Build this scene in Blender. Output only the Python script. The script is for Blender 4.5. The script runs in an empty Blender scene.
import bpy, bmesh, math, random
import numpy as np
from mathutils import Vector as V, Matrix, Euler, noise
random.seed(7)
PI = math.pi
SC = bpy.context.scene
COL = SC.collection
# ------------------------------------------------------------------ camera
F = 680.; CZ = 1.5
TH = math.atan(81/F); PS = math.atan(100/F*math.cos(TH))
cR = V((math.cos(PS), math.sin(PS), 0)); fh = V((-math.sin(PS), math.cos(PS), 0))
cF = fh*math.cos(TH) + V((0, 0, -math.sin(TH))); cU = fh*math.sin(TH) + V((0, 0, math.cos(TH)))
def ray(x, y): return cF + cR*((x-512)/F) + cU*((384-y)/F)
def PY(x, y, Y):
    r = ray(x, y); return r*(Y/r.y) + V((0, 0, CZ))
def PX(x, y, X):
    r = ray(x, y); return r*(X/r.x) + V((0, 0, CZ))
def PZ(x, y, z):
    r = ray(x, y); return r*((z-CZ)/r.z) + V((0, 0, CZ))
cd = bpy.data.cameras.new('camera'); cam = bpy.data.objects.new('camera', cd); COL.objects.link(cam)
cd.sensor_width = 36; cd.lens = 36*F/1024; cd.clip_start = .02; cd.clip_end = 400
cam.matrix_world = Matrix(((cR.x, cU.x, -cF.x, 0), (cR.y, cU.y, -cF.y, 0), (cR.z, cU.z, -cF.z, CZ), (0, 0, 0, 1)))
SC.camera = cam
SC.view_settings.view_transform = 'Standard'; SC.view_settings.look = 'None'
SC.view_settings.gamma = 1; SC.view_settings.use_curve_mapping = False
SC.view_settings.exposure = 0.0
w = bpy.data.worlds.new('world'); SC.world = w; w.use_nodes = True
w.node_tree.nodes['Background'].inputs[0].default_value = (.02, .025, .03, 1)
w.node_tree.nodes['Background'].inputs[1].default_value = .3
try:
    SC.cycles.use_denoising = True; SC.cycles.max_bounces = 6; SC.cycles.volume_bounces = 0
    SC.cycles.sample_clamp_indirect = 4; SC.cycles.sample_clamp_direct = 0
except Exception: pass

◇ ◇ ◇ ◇

● **Required task**
Write the listing out again, exactly as shown above.

● **Task solution**
Build this scene in Blender. Output only the Python script. The script is for Blender 4.5. The script runs in an empty Blender scene.
import bpy, bmesh, math, random
import numpy as np
from mathutils import Vector as V, Matrix, Euler, noise
random.seed(7)
PI = math.pi
SC = bpy.context.scene
COL = SC.collection
# ------------------------------------------------------------------ camera
F = 680.; CZ = 1.5
TH = math.atan(81/F); PS = math.atan(100/F*math.cos(TH))
cR = V((math.cos(PS), math.sin(PS), 0)); fh = V((-math.sin(PS), math.cos(PS), 0))
cF = fh*math.cos(TH) + V((0, 0, -math.sin(TH))); cU = fh*math.sin(TH) + V((0, 0, math.cos(TH)))
def ray(x, y): return cF + cR*((x-512)/F) + cU*((384-y)/F)
def PY(x, y, Y):
    r = ray(x, y); return r*(Y/r.y) + V((0, 0, CZ))
def PX(x, y, X):
    r = ray(x, y); return r*(X/r.x) + V((0, 0, CZ))
def PZ(x, y, z):
    r = ray(x, y); return r*((z-CZ)/r.z) + V((0, 0, CZ))
cd = bpy.data.cameras.new('camera'); cam = bpy.data.objects.new('camera', cd); COL.objects.link(cam)
cd.sensor_width = 36; cd.lens = 36*F/1024; cd.clip_start = .02; cd.clip_end = 400
cam.matrix_world = Matrix(((cR.x, cU.x, -cF.x, 0), (cR.y, cU.y, -cF.y, 0), (cR.z, cU.z, -cF.z, CZ), (0, 0, 0, 1)))
SC.camera = cam
SC.view_settings.view_transform = 'Standard'; SC.view_settings.look = 'None'
SC.view_settings.gamma = 1; SC.view_settings.use_curve_mapping = False
SC.view_settings.exposure = 0.0
w = bpy.data.worlds.new('world'); SC.world = w; w.use_nodes = True
w.node_tree.nodes['Background'].inputs[0].default_value = (.02, .025, .03, 1)
w.node_tree.nodes['Background'].inputs[1].default_value = .3
try:
    SC.cycles.use_denoising = True; SC.cycles.max_bounces = 6; SC.cycles.volume_bounces = 0
    SC.cycles.sample_clamp_indirect = 4; SC.cycles.sample_clamp_direct = 0
except Exception: pass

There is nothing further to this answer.